The mental illness portrayed in "Possessed" is what the Victorians called hysteria. It consists of being a woman and being treated very badly by a socially and sexually superior man.
David Sutton (Van Heflin) is an unthinking cad who wanted casual sex with a vulnerable, lonely employee from a nearby holiday house. Being his social inferior, Louise (Joan Crawford) thought she could improve herself by going all the way with him (a big deal back then because birth control was so primitive). This rash move causes her to get desperate when she senses David's coolness, and then deeply wounded and enraged when he callously ends their affair.
Although the movie attributes it all to "love", it is her sexual betrayal by David, and the casual arrogance of his superior social status, that unbalance her. Moreover, things go wrong at her residence, where she works as a servant or nurse to a married woman who falsely accuses her of involvement with her husband, an accusation that is echoed by the returning daughter. This further injustice by her social superiors drives her unhinged.
The story is told in flashback after she goes into a "hysterical" trance on the streets of downtown Los Angeles. There's a lot of psychiatric lingo around her treatment and confession, but the illness is no "hysteria", it is frustrated outrage against social and gender injustice --- only Hollywood can never tell it that way.
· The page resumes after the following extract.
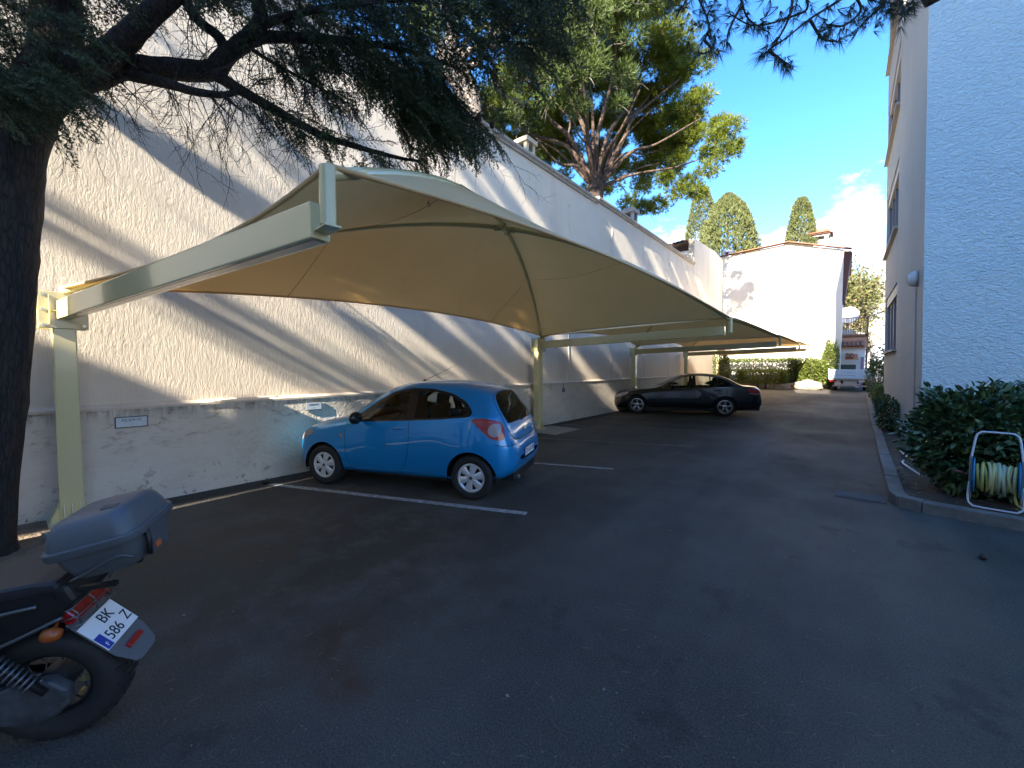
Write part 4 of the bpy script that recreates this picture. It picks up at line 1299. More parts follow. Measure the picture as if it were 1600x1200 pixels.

Above all, women could not be told the truth about their condition after World War Two, when they had to be driven out of the factories where they had worked beside men and back into the home to be consumer housewives.
This is really a Victorian throw-back morality tale: it was exactly the kind of case with which the Sigmund Freuds made their name by locking up troubled wives and daughters in Imperial Austria. That said, it's a well-told yarn with great studio sets and a strong central performance. Note the cameo scene at the bar between Geraldine Brooks and Van Heflin. When he takes his eyes off her to ogle the cigarette girl, Geraldine says: "That's so American, wanting more than you've got!" Yes, this film fails to get to grips with the underlying issues, but it's enjoyable "noir" fiction nonetheless.